### DATA EXCERPTS
═══
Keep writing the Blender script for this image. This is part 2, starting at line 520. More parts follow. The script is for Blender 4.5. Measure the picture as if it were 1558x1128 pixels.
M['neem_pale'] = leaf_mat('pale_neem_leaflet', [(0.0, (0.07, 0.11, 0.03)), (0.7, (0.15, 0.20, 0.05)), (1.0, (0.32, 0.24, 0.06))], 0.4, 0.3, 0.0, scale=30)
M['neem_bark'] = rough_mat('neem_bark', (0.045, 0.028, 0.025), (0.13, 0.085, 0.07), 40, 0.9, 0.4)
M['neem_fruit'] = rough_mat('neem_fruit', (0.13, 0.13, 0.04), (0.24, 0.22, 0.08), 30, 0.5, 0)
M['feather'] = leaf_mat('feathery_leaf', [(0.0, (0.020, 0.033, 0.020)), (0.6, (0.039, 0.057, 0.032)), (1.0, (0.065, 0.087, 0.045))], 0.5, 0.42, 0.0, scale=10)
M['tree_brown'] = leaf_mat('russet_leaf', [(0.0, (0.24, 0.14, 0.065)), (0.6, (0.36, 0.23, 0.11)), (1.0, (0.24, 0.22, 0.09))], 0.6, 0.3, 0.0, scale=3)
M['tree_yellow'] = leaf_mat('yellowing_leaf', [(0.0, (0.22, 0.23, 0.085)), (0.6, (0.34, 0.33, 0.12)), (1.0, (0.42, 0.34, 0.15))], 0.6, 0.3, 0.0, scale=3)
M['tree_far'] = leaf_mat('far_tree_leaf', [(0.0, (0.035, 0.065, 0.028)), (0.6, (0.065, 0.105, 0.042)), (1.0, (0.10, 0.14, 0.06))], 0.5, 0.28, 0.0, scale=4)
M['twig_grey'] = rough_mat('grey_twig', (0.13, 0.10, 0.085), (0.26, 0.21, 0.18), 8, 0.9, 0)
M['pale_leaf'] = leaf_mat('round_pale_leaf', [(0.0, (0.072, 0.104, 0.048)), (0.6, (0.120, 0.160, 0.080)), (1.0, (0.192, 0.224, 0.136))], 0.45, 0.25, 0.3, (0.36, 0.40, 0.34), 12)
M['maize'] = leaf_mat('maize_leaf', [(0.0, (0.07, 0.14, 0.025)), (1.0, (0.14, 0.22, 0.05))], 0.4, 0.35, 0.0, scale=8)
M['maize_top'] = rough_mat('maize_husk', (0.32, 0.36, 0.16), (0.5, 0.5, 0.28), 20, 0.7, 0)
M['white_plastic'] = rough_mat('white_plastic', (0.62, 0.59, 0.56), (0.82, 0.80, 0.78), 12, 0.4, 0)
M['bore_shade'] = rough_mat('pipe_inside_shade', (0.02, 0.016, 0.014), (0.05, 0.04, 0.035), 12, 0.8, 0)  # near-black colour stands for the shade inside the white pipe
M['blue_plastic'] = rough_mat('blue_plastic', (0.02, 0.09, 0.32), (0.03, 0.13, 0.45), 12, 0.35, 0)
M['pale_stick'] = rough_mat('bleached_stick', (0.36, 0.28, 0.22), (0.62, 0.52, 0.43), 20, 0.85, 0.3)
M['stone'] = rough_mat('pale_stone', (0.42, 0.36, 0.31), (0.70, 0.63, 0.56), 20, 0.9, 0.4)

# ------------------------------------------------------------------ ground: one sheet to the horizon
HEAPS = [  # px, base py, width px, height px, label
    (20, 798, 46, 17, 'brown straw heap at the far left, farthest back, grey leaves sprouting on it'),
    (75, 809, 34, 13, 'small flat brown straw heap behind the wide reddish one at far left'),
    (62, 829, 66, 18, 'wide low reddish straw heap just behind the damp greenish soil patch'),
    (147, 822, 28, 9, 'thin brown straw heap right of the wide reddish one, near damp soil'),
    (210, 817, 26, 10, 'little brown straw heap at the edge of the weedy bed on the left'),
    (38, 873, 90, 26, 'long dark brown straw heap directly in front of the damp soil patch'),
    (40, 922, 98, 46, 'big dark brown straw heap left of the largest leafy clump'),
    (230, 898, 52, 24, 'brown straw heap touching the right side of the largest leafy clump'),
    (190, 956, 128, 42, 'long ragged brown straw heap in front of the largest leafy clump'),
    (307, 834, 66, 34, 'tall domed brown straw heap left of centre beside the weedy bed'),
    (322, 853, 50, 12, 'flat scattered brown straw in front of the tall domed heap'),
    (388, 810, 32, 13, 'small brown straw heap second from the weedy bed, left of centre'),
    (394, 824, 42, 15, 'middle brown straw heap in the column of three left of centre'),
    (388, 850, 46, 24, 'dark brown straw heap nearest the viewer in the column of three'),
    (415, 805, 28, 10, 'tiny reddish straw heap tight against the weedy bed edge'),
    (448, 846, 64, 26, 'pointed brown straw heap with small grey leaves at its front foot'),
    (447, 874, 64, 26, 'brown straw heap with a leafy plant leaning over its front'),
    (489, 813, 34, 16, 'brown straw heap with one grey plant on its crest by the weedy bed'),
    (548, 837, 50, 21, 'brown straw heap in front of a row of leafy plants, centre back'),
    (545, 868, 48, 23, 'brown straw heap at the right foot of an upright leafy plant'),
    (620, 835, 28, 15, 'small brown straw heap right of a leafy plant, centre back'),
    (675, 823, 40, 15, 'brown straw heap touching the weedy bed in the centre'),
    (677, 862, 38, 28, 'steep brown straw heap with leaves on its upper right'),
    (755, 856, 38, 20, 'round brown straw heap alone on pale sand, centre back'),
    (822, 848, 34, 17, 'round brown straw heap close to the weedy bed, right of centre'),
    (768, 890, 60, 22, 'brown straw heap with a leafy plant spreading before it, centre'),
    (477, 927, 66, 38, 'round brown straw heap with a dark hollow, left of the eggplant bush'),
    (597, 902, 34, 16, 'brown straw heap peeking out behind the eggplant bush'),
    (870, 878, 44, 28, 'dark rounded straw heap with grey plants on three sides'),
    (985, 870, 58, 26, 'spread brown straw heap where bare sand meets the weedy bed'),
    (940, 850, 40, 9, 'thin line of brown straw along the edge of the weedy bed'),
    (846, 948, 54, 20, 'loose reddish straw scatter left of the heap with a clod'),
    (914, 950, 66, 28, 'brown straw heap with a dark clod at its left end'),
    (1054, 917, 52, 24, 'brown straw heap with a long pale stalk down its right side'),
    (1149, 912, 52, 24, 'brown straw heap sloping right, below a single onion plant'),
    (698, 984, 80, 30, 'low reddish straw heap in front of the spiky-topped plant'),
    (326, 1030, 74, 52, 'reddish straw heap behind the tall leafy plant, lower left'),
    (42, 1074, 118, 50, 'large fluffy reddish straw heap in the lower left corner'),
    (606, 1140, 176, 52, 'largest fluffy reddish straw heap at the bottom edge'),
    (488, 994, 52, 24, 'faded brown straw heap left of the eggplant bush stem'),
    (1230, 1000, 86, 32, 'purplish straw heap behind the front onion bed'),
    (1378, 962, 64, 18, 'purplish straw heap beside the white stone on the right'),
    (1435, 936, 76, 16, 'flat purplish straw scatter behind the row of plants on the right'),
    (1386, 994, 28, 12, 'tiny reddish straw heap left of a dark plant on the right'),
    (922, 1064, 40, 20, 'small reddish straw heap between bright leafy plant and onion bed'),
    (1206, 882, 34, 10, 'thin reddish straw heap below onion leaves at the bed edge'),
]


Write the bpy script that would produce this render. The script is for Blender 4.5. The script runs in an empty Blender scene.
═══
### AIM
Write the complete data out, exactly as above.

### FINISHED EXERCISE
Keep writing the Blender script for this image. This is part 2, starting at line 520. More parts follow. The script is for Blender 4.5. Measure the picture as if it were 1558x1128 pixels.
M['neem_pale'] = leaf_mat('pale_neem_leaflet', [(0.0, (0.07, 0.11, 0.03)), (0.7, (0.15, 0.20, 0.05)), (1.0, (0.32, 0.24, 0.06))], 0.4, 0.3, 0.0, scale=30)
M['neem_bark'] = rough_mat('neem_bark', (0.045, 0.028, 0.025), (0.13, 0.085, 0.07), 40, 0.9, 0.4)
M['neem_fruit'] = rough_mat('neem_fruit', (0.13, 0.13, 0.04), (0.24, 0.22, 0.08), 30, 0.5, 0)
M['feather'] = leaf_mat('feathery_leaf', [(0.0, (0.020, 0.033, 0.020)), (0.6, (0.039, 0.057, 0.032)), (1.0, (0.065, 0.087, 0.045))], 0.5, 0.42, 0.0, scale=10)
M['tree_brown'] = leaf_mat('russet_leaf', [(0.0, (0.24, 0.14, 0.065)), (0.6, (0.36, 0.23, 0.11)), (1.0, (0.24, 0.22, 0.09))], 0.6, 0.3, 0.0, scale=3)
M['tree_yellow'] = leaf_mat('yellowing_leaf', [(0.0, (0.22, 0.23, 0.085)), (0.6, (0.34, 0.33, 0.12)), (1.0, (0.42, 0.34, 0.15))], 0.6, 0.3, 0.0, scale=3)
M['tree_far'] = leaf_mat('far_tree_leaf', [(0.0, (0.035, 0.065, 0.028)), (0.6, (0.065, 0.105, 0.042)), (1.0, (0.10, 0.14, 0.06))], 0.5, 0.28, 0.0, scale=4)
M['twig_grey'] = rough_mat('grey_twig', (0.13, 0.10, 0.085), (0.26, 0.21, 0.18), 8, 0.9, 0)
M['pale_leaf'] = leaf_mat('round_pale_leaf', [(0.0, (0.072, 0.104, 0.048)), (0.6, (0.120, 0.160, 0.080)), (1.0, (0.192, 0.224, 0.136))], 0.45, 0.25, 0.3, (0.36, 0.40, 0.34), 12)
M['maize'] = leaf_mat('maize_leaf', [(0.0, (0.07, 0.14, 0.025)), (1.0, (0.14, 0.22, 0.05))], 0.4, 0.35, 0.0, scale=8)
M['maize_top'] = rough_mat('maize_husk', (0.32, 0.36, 0.16), (0.5, 0.5, 0.28), 20, 0.7, 0)
M['white_plastic'] = rough_mat('white_plastic', (0.62, 0.59, 0.56), (0.82, 0.80, 0.78), 12, 0.4, 0)
M['bore_shade'] = rough_mat('pipe_inside_shade', (0.02, 0.016, 0.014), (0.05, 0.04, 0.035), 12, 0.8, 0)  # near-black colour stands for the shade inside the white pipe
M['blue_plastic'] = rough_mat('blue_plastic', (0.02, 0.09, 0.32), (0.03, 0.13, 0.45), 12, 0.35, 0)
M['pale_stick'] = rough_mat('bleached_stick', (0.36, 0.28, 0.22), (0.62, 0.52, 0.43), 20, 0.85, 0.3)
M['stone'] = rough_mat('pale_stone', (0.42, 0.36, 0.31), (0.70, 0.63, 0.56), 20, 0.9, 0.4)

# ------------------------------------------------------------------ ground: one sheet to the horizon
HEAPS = [  # px, base py, width px, height px, label
    (20, 798, 46, 17, 'brown straw heap at the far left, farthest back, grey leaves sprouting on it'),
    (75, 809, 34, 13, 'small flat brown straw heap behind the wide reddish one at far left'),
    (62, 829, 66, 18, 'wide low reddish straw heap just behind the damp greenish soil patch'),
    (147, 822, 28, 9, 'thin brown straw heap right of the wide reddish one, near damp soil'),
    (210, 817, 26, 10, 'little brown straw heap at the edge of the weedy bed on the left'),
    (38, 873, 90, 26, 'long dark brown straw heap directly in front of the damp soil patch'),
    (40, 922, 98, 46, 'big dark brown straw heap left of the largest leafy clump'),
    (230, 898, 52, 24, 'brown straw heap touching the right side of the largest leafy clump'),
    (190, 956, 128, 42, 'long ragged brown straw heap in front of the largest leafy clump'),
    (307, 834, 66, 34, 'tall domed brown straw heap left of centre beside the weedy bed'),
    (322, 853, 50, 12, 'flat scattered brown straw in front of the tall domed heap'),
    (388, 810, 32, 13, 'small brown straw heap second from the weedy bed, left of centre'),
    (394, 824, 42, 15, 'middle brown straw heap in the column of three left of centre'),
    (388, 850, 46, 24, 'dark brown straw heap nearest the viewer in the column of three'),
    (415, 805, 28, 10, 'tiny reddish straw heap tight against the weedy bed edge'),
    (448, 846, 64, 26, 'pointed brown straw heap with small grey leaves at its front foot'),
    (447, 874, 64, 26, 'brown straw heap with a leafy plant leaning over its front'),
    (489, 813, 34, 16, 'brown straw heap with one grey plant on its crest by the weedy bed'),
    (548, 837, 50, 21, 'brown straw heap in front of a row of leafy plants, centre back'),
    (545, 868, 48, 23, 'brown straw heap at the right foot of an upright leafy plant'),
    (620, 835, 28, 15, 'small brown straw heap right of a leafy plant, centre back'),
    (675, 823, 40, 15, 'brown straw heap touching the weedy bed in the centre'),
    (677, 862, 38, 28, 'steep brown straw heap with leaves on its upper right'),
    (755, 856, 38, 20, 'round brown straw heap alone on pale sand, centre back'),
    (822, 848, 34, 17, 'round brown straw heap close to the weedy bed, right of centre'),
    (768, 890, 60, 22, 'brown straw heap with a leafy plant spreading before it, centre'),
    (477, 927, 66, 38, 'round brown straw heap with a dark hollow, left of the eggplant bush'),
    (597, 902, 34, 16, 'brown straw heap peeking out behind the eggplant bush'),
    (870, 878, 44, 28, 'dark rounded straw heap with grey plants on three sides'),
    (985, 870, 58, 26, 'spread brown straw heap where bare sand meets the weedy bed'),
    (940, 850, 40, 9, 'thin line of brown straw along the edge of the weedy bed'),
    (846, 948, 54, 20, 'loose reddish straw scatter left of the heap with a clod'),
    (914, 950, 66, 28, 'brown straw heap with a dark clod at its left end'),
    (1054, 917, 52, 24, 'brown straw heap with a long pale stalk down its right side'),
    (1149, 912, 52, 24, 'brown straw heap sloping right, below a single onion plant'),
    (698, 984, 80, 30, 'low reddish straw heap in front of the spiky-topped plant'),
    (326, 1030, 74, 52, 'reddish straw heap behind the tall leafy plant, lower left'),
    (42, 1074, 118, 50, 'large fluffy reddish straw heap in the lower left corner'),
    (606, 1140, 176, 52, 'largest fluffy reddish straw heap at the bottom edge'),
    (488, 994, 52, 24, 'faded brown straw heap left of the eggplant bush stem'),
    (1230, 1000, 86, 32, 'purplish straw heap behind the front onion bed'),
    (1378, 962, 64, 18, 'purplish straw heap beside the white stone on the right'),
    (1435, 936, 76, 16, 'flat purplish straw scatter behind the row of plants on the right'),
    (1386, 994, 28, 12, 'tiny reddish straw heap left of a dark plant on the right'),
    (922, 1064, 40, 20, 'small reddish straw heap between bright leafy plant and onion bed'),
    (1206, 882, 34, 10, 'thin reddish straw heap below onion leaves at the bed edge'),
]


Write the bpy script that would produce this render. The script is for Blender 4.5. The script runs in an empty Blender scene.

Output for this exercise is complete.